Occasion pour moi de reprendre mes termes :bormandg a écrit :A mon avis, ordre et science sont des ojets totalement différents, les deux oppositions ordre-chaos et science-magie ne sont pas correlées. Sinon le conflit ordre-chaos se situerait entre les faces du multivers, et pas à l'intérieur de chacune. 8)silramil a écrit : Moorcock présente donc son multivers comme un ensemble regroupant des univers affectés par un même conflit : l'opposition entre ordre (science) et chaos (magie).

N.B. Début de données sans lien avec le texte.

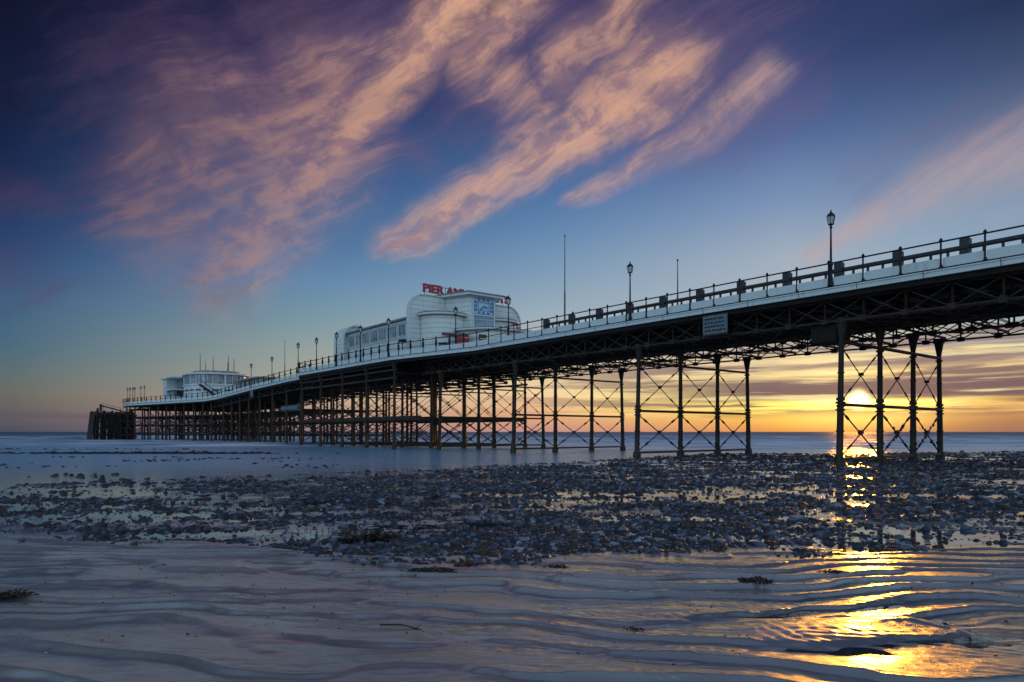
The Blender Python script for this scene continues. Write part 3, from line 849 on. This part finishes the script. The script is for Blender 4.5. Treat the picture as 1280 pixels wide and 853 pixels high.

par "scientifique", j'entends dans cette dicussion "se rapportant à une fiction construisant son monde à partir d'un postulat général similaire à ce que nous considérons comme le réel". Si un monde est organisé en fonction de la "science", c'est qu'aucun raccourci n'est possible - tout est explicable et le mystère n'est que temporaire.
par "fantaisiste", j'entends "se rapportant à une fiction construisant son monde à partir d'un postulat général radicalement distinct de ce que nous considérons comme le réel". Si un monde est organisé en fonction de la "magie", c'est qu'il est possible d'imposer des raccourcis - certaines choses ne peuvent être expliquées. Elles existent, tout simplement.
Le principe de la lutte entre ordre et chaos dans les romans de Moorcock est que certains mondes sont régis entièrement par le chaos, d'autres entièrement par la loi, mais que la plupart sont pris entre les deux. La lutte se fait donc à l'échelle du multivers (des pans entiers du multivers sont dominés entièrement par l'une ou l'autre force) mais aussi à l'échelle des univers : le monde d'Elric était au départ presque pur chaos, tandis que régnait Melniboné, puis sous l'effet de champions de la loi, comme le comte Aubec, le chaos a progressivement reflué, tout en restant le principe d'organisation du monde.
A noter que notre propre monde est un monde régi par la loi, dans lequel n'existe presque pas de chaos au sens elricien, si je ne m'abuse. La science telle que nous l'entendons n'est possible que dans un monde d'ordre. Sinon, il ne s'agit que d'un artisanat pragmatique ou d'un ensemble de pratiques ressemblant à la science.